The specific, the specific category is was in a deep shit. I mean, the whole increases of raw materials are not only in packaging, which was the issue in personal care, but the whole raw material price increases affected the whole package of the product. The raw material, the packaging material, everything. In personal care, we don't have so much pressure from the raw material increases because only some parts of the packaging were affected in the past. In the household products, we had, we had bigger problems because everything from aluminum to plastics, wood, whichever, the, whatever it is included in the product was affected a lot.

The second problem regarding the margin is that we cannot absorb the 100% pressure of the raw materials price increases in your sales price. Especially in household products where you have to compete with private label, which is a lower price. You must be very careful in price increases, and you cannot absorb the total pressure of the price pressure in the cost in the cost structure. That's why in household products where you have to admit that there is a commodity sense behind, and the competitor is the private label. It is very difficult to offset the cost pressure. This is the main reason.

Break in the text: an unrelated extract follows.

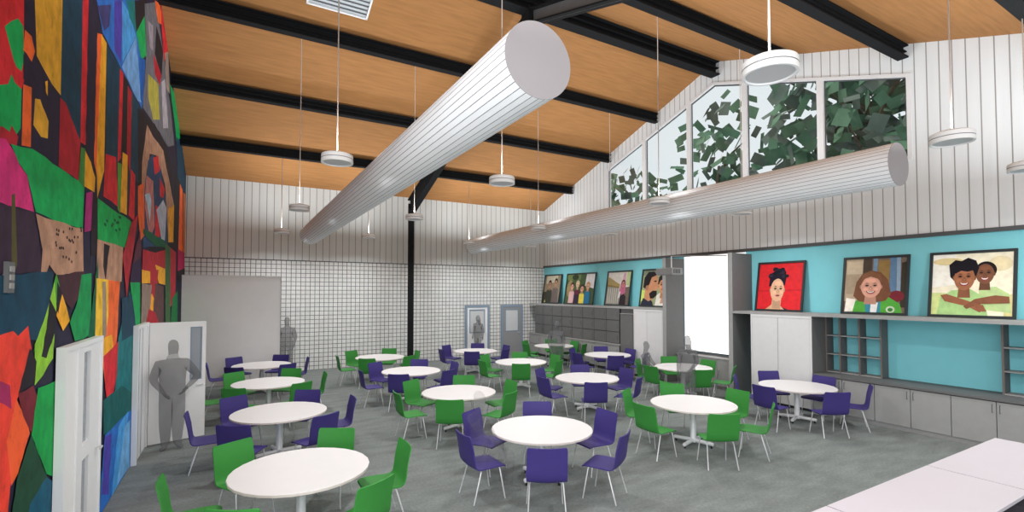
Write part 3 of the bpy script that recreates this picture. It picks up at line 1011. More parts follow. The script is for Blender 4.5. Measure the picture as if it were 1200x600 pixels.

Now that the cost is stabilizing, you will see in our trading update that both categories, personal care and the household business are doing very well in terms of growth and in terms of the stability.

Emmanuel de Figueiredo
CEO and Partne, LBV Asset Management

Okay. In terms of Greece, Does Greece have a higher weight of household products? Is that the reason why Greece has done less well than outside Greece?

Konstantinos Rozakeas
Deputy CEO and CFO, Sarantis Group

Yeah, you can say that. You can say that, the competition in private label is harder.

Emmanuel de Figueiredo
CEO and Partne, LBV Asset Management

Thank you very much.

Konstantinos Rozakeas
Deputy CEO and CFO, Sarantis Group

Thank you.

Operator

As a reminder, if you would like to ask a question, please press star and one on your telephone. Once again, to register for a question, please press star and one on your telephone.

Konstantinos Rozakeas
Deputy CEO and CFO, Sarantis Group

Yes,

Operator

Ladies and gentlemen, there are no further questions at this time. I will now turn the conference over to Ms. Pappa for any closing comments. Thank you.

Eleni Pappa
Investor Relations and Corporate Communications Director, Sarantis Group

Ladies and gentlemen, thank you for your participation on today's conference call. We are at your disposal for any further queries you may have. Thank you very much.

Konstantinos Rozakeas
Deputy CEO and CFO, Sarantis Group

Thank you. Good afternoon.

Operator

Ladies and gentlemen, the conference is now concluded, and you may disconnect your telephone. Thank you for calling. Have a good afternoon.